### [Goal]
Only the lines from the start of the data through the one containing "scene.camera = cam" belong in your answer; return them exactly.
● ● ● ● ● ● ●
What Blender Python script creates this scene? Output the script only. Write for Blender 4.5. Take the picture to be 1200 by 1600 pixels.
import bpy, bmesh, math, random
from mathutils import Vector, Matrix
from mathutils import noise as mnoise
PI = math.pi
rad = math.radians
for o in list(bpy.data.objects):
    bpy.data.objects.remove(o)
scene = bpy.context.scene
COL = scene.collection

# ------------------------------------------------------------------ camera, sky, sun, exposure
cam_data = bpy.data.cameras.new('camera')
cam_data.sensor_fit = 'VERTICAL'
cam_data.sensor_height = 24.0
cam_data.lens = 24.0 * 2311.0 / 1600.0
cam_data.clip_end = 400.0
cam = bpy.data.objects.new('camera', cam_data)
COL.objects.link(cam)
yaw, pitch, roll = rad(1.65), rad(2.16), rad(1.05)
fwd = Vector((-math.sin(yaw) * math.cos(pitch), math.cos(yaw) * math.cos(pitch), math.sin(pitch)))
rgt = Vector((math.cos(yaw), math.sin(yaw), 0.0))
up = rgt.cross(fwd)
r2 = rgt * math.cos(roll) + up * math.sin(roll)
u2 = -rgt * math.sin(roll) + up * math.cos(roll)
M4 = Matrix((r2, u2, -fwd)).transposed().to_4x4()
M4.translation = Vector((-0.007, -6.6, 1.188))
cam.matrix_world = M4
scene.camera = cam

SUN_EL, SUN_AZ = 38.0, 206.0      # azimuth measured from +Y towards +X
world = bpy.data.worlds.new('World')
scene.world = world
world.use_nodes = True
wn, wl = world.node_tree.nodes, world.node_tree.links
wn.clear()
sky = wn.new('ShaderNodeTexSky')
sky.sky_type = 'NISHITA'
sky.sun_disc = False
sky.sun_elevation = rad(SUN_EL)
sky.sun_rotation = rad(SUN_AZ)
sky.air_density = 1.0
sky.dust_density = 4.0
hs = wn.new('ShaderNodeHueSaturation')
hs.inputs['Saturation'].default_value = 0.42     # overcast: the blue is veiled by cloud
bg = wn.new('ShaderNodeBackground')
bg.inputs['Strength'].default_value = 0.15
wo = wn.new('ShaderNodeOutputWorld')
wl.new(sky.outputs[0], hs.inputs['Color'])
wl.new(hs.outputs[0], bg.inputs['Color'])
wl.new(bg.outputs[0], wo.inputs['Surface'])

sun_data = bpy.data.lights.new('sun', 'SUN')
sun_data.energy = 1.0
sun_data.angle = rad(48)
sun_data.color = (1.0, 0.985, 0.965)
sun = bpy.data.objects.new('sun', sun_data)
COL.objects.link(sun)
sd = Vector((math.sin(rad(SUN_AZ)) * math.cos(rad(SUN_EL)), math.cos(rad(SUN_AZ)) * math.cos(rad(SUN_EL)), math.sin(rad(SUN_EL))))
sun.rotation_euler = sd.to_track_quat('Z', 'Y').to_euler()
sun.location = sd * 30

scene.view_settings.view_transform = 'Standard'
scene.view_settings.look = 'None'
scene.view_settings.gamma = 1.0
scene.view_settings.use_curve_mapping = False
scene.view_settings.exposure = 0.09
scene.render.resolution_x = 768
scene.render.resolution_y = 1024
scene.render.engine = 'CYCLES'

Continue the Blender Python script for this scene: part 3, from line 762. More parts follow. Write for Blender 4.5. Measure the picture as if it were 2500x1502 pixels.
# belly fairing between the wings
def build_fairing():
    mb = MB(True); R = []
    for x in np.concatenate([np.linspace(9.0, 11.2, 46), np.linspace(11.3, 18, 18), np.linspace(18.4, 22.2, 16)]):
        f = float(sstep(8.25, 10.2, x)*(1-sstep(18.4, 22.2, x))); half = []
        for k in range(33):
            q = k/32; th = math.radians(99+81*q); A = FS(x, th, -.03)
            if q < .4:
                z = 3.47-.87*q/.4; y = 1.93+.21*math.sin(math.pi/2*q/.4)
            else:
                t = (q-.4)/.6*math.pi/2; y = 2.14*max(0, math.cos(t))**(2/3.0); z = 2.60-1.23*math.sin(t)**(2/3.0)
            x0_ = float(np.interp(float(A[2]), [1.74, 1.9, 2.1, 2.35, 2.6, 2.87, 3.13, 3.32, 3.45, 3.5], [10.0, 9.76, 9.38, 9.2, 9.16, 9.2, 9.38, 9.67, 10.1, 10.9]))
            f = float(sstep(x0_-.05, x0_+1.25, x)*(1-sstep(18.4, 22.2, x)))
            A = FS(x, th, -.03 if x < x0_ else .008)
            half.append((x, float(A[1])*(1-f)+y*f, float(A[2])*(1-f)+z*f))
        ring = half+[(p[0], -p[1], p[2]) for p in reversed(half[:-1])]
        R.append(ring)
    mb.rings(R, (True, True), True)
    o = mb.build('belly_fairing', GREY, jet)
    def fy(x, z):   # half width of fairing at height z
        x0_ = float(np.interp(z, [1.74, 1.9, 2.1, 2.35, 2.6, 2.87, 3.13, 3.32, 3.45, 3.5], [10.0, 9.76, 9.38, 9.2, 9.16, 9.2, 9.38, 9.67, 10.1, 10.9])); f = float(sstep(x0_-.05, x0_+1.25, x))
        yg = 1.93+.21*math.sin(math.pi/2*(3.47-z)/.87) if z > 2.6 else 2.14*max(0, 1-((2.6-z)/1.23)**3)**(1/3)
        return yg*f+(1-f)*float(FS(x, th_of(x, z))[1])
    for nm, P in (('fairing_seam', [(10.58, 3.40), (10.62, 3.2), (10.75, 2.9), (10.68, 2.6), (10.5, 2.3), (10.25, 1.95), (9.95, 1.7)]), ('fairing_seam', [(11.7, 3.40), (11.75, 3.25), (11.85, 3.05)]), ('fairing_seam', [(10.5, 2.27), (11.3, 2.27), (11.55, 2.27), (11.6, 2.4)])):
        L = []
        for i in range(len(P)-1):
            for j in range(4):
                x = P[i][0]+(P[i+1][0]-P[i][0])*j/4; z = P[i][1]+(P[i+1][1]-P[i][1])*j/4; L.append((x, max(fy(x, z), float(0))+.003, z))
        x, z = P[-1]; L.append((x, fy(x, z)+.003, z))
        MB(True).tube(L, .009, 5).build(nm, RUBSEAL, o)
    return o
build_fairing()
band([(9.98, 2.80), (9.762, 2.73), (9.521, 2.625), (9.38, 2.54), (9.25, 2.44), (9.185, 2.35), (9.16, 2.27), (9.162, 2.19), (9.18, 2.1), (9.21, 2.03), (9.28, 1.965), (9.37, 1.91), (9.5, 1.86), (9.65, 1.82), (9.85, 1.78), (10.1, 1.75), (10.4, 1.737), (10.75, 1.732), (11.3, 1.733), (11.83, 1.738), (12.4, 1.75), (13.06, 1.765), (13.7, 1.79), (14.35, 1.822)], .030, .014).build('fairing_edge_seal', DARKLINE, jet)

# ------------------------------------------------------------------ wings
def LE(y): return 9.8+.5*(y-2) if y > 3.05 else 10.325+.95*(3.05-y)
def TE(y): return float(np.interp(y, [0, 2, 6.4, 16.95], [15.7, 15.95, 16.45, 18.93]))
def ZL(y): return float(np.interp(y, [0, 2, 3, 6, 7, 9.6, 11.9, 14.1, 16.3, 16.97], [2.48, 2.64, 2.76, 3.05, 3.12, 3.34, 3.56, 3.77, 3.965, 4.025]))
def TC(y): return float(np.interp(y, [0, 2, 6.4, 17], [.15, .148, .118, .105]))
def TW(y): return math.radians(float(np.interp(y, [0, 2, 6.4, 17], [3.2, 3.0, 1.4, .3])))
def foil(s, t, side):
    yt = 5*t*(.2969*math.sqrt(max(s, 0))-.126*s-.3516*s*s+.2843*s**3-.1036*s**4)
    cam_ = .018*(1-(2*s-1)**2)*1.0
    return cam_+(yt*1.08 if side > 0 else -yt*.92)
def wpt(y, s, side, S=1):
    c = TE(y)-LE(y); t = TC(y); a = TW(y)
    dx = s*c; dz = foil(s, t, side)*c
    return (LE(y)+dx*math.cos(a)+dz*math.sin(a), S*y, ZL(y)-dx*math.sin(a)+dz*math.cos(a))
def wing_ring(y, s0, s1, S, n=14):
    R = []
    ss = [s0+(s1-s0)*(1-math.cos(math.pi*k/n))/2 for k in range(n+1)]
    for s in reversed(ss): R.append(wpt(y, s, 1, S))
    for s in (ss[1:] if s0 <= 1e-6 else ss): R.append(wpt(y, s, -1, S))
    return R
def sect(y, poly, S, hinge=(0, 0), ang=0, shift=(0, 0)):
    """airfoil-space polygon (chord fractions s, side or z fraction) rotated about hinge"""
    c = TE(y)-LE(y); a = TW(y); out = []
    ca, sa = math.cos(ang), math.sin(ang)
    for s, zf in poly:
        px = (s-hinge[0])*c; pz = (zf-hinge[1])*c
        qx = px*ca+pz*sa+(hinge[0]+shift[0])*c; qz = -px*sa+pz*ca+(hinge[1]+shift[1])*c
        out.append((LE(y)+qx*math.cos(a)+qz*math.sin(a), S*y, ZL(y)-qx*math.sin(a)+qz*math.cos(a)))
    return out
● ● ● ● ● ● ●
### [Reply to the task]
What Blender Python script creates this scene? Output the script only. Write for Blender 4.5. Take the picture to be 1200 by 1600 pixels.
import bpy, bmesh, math, random
from mathutils import Vector, Matrix
from mathutils import noise as mnoise
PI = math.pi
rad = math.radians
for o in list(bpy.data.objects):
    bpy.data.objects.remove(o)
scene = bpy.context.scene
COL = scene.collection

# ------------------------------------------------------------------ camera, sky, sun, exposure
cam_data = bpy.data.cameras.new('camera')
cam_data.sensor_fit = 'VERTICAL'
cam_data.sensor_height = 24.0
cam_data.lens = 24.0 * 2311.0 / 1600.0
cam_data.clip_end = 400.0
cam = bpy.data.objects.new('camera', cam_data)
COL.objects.link(cam)
yaw, pitch, roll = rad(1.65), rad(2.16), rad(1.05)
fwd = Vector((-math.sin(yaw) * math.cos(pitch), math.cos(yaw) * math.cos(pitch), math.sin(pitch)))
rgt = Vector((math.cos(yaw), math.sin(yaw), 0.0))
up = rgt.cross(fwd)
r2 = rgt * math.cos(roll) + up * math.sin(roll)
u2 = -rgt * math.sin(roll) + up * math.cos(roll)
M4 = Matrix((r2, u2, -fwd)).transposed().to_4x4()
M4.translation = Vector((-0.007, -6.6, 1.188))
cam.matrix_world = M4
scene.camera = cam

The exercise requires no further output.